We have seen that copying and pasting text from a source directly into an essay, with the intention of rewording it, will raise the risk of plagiarising. You may forget which sections were copied and which were in your own words, and if you use a method to highlight those words (such as a different colour) you could forget to apply it. It will also be much harder to find your own words if you have an expert's words already written into your essay.

Writing directly into your essay while looking at the source will also make it harder to find your own words. When you already have the ideal wording in front of you, it can be very difficult to come up with a completely different way of saying it! Some tutors have advised reading a few sentences, then putting the source to one side and making notes on what you've just learned.

A lot of students are surprised to hear about self-plagiarism. Unfortunately, reusing your own work is still classed as academic misconduct, even if you weren't aware of it, because the university considers it would be unfair to benefit twice from one piece of work.

If you're repeating a module and the essay you are reusing no longer has a mark, this would not normally be counted as self-plagiarism because you won't have benefitted twice.

5.1(b) of the Student Academic Misconduct Code of Practice states:

'Self-plagiarism - the student submits the same or almost identical work for more than one assessment without proper acknowledgement. (N.B. Students will not be guilty of self-plagiarism if they are repeating a module and are given the same assignment. Schools/Research Institutes should ensure that, where a suitable alternative exists, students who are repeating are given different assignments where possible.)'

Work through the sources of help below and make sure you have a good understanding of what your school’s referencing requirements are. You may find it useful to read through your module handbook.

Read through your essay with the Turnitin report you will have been sent and think about whether you have referenced effectively. Make some notes and think about areas where you may have forgotten to reference.

Get in touch with ASK if you are struggling to understand what might be wrong and we can work through this with you.

If your work was affected by any exceptional circumstances, you can send in a statement before the meeting, explaining your ECs and how they led to the plagiarism. Gather any evidence that could support your case.

The meeting will usually be with the Academic Conduct Officer (ACO), the marker and a note taker. The ACO will tell you what they think the problems are with the work and give you the opportunity to have your say and ask any questions you have. If you have exceptional circumstances, make sure to talk about them as they could impact the decision.

The ACO meeting is a learning opportunity so prepare questions on things you are not sure about and take the opportunity to talk through these in the meeting.

Remember that the purpose of the meeting is to make sure you have all the support you need.
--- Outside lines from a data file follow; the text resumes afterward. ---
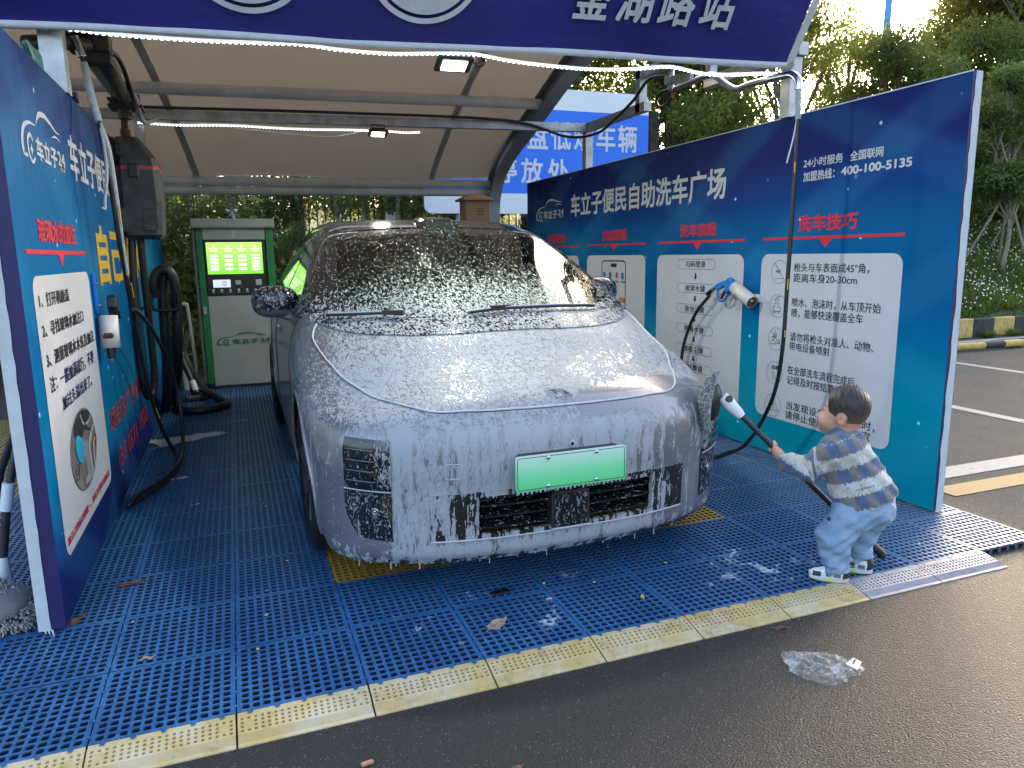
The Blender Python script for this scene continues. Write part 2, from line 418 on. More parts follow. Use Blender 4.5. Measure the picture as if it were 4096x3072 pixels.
def panel_print(name, side):
    """printed artwork: navy to cyan with light beams and star specks, drawn in the plane of the board (y along, z up)"""
    g = G(name, rough=.5, spec=.06); x, y, z = g.xyz(); v = g.vec(0, y, z)
    n = g.noise(v, .5, 2); 
    if side > 0:
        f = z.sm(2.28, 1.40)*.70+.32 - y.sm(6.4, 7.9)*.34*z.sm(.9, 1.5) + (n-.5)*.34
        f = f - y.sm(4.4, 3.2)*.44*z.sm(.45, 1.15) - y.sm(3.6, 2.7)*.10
    else:
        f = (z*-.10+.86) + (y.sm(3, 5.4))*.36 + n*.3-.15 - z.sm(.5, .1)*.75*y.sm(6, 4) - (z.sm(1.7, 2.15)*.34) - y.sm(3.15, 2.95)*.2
    c = g.ramp(f, [(0, (.010, .020, .125)), (.3, (.004, .048, .20)), (.55, (.0, .12, .29)), (.8, (.0, .20, .335)), (1, (.0, .27, .345))])
    d = (y*.8+z*1.3)*.85; beam = (d.frac()-.5).abs().sm(.20, .08)*.09; d2 = (y*.45-z*1.0)*.9+.2; beam2 = (d2.frac()-.5).abs().sm(.14, .05)*.08
    c = g.mix(beam+beam2, c, lin(70, 165, 215))
    st = g.voro(v, 7.0); sc = g.xyz(g.voro(v, 7.0, out='Color').v)[0]; star = st.sm(.10, .03)*sc.sm(.3, .45)*.85
    st2 = g.voro(v, 2.6); star2 = st2.sm(.05, .0)*.5
    c = g.mix((star+star2).cl(), c, lin(190, 225, 240))
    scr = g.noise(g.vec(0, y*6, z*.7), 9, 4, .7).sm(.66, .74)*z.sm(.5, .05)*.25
    c = g.mix(scr, c, (.45, .5, .6))
    if side < 0:   # water splashed on the cloth
        wt = g.voro(g.vec(0, y*60, z*60), 1.0).sm(.28, .18)*g.noise(v, 3, 2).sm(.45, .6)*(y.sm(4.15, 4.3)*y.sm(4.9, 4.6)*z.sm(1.15, 1.25)*z.sm(1.5, 1.4))
        c = g.mix(wt*.6, c, (.5, .7, .5))
    g.set('base', c); wr = g.noise(g.vec(0, y*2.5, z*.35), 1.6, 3); g.bump(wr+g.noise(v, 300, 2)*.01, .03, .6); return g.m
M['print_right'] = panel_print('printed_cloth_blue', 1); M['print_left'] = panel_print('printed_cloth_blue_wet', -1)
def fascia_mat():
    g = G('navy_canvas', rough=.5); x, y, z = g.xyz(); n = g.noise(scale=1.2, detail=3)
    c = g.mix(n.sm(.3, .7), lin(30, 27, 98), lin(40, 38, 120)); sc = g.noise(g.vec(x*2, y, z*2), 14, 6, .75).sm(.70, .74)
    c = g.mix(sc*.5, c, (.4, .42, .6)); g.set('base', c)
    g.bump(g.noise(g.vec(x*.8, y, z*4), 1.5, 3)+g.noise(g.vec(x*5, y, z*2), 2, 2)*.3, .03, .8); return g.m
M['fascia'] = fascia_mat()
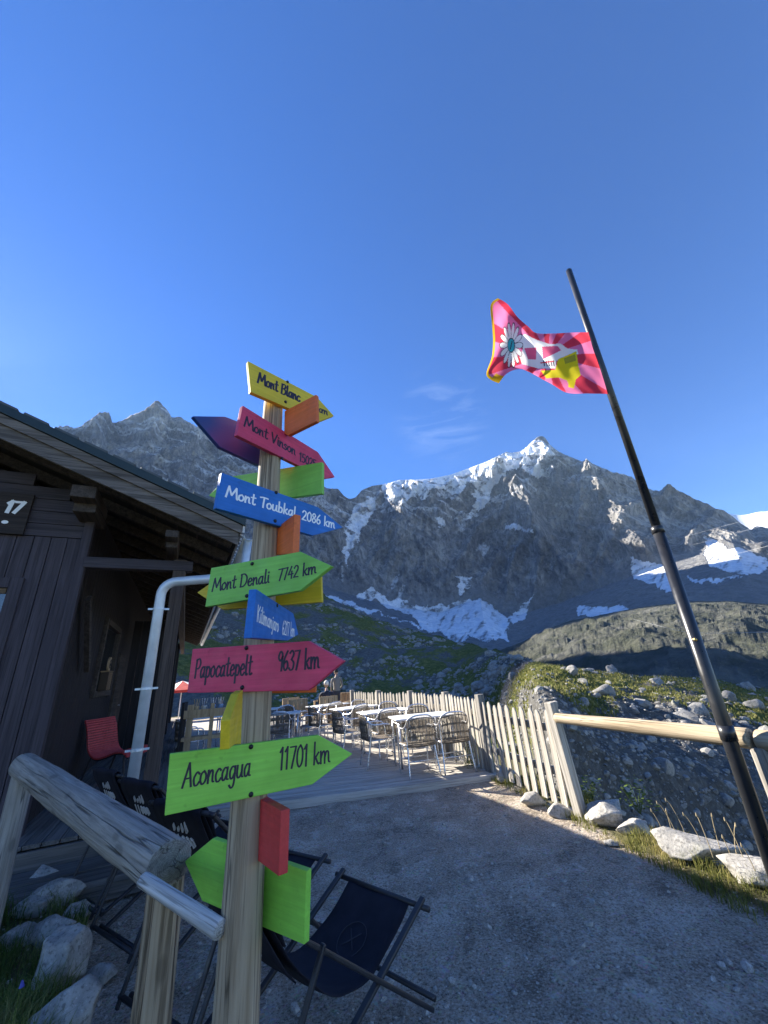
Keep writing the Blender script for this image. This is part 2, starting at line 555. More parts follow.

The penalties for plagiarism vary depending on the type of case and the number of cases you have had in the past. The possible penalties that can be applied are in the table on the University website.

If you had exceptional circumstances that affected your work, make sure you tell the  Academic Conduct Officer and provide evidence. You will also need to explain why you didn't make an Exceptional Circumstances claim at the time. The ACO will consider your circumstances and may decide to lower the penalty.

If this is your third offence or if the ACO decides the case is too serious to apply one of the standard penalties, your case will be referred to the Academic Misconduct Committee.

In some circumstances, you may be able to appeal the decision. You will only be able to do this if you can satisfy one, or both, of the following grounds:

  • procedural irregularity in the conduct of the original investigations of the Academic Conduct Officer;
  • exceptional circumstances, providing that these circumstances can be substantiated.

More information on appealing can be found on the University website. Remember that there is a deadline of 10 days to appeal.

If you would like to appeal or need some more information contact us at ASK and we will guide you through the process.

If you are studying a professional course, a record of academic misconduct may have further implications. You should check your School handbook for further details if this applies to you.

ASK can help you to prepare your case and attend the meeting with you, if necessary. You should be provided with a TurnItIn report from your school that highlights the areas of concern. We can go through the report and help you to understand where you have gone wrong. We can signpost you to the appropriate support services to help you to improve your study skills and to make sure that you fully understand how to reference properly.

If there have been reasons why you have plagiarised, either intentionally or accidentally, we can explore these and help you to put your case forward to your school Academic Conduct Officer or an Academic Misconduct Committee.

There are lots of places you can go to improve your study skills at Keele, including:

Write Direction Service - Write Direction is a confidential service offering expert one-to-one advice on a wide range of topics including essay planning and structuring, effective reading for academic purposes, critical thinking, writing style, grammar, punctuation, note-taking, dissertation skills, reflection, time management, presentation skills and plagiarism.

English Language Unit (International Students) - The English Language Unit offers free 1:1 tutorials all year-round for international students on how to avoid plagiarism.

Interactive Study Write - The StudyWrite Plagiarism module explains the concept of plagiarism, why it is important and how it can be avoided.  It also provides a series of activities to check your understanding as the module progresses

Learning about Turnitin - Turnitin is a text matching system that the University uses to identify text within submitted assignments to other sources; this can highlight work which is not properly referenced and non-original content in the work submitted by students.  

Proofreading Guide - The proofreading guide is useful for students to better understand what is acceptable as proofreading and what may become academic misconduct.

Personal Tutors and Module Leaders - Email your school if you are unsure who this is to make an appointment.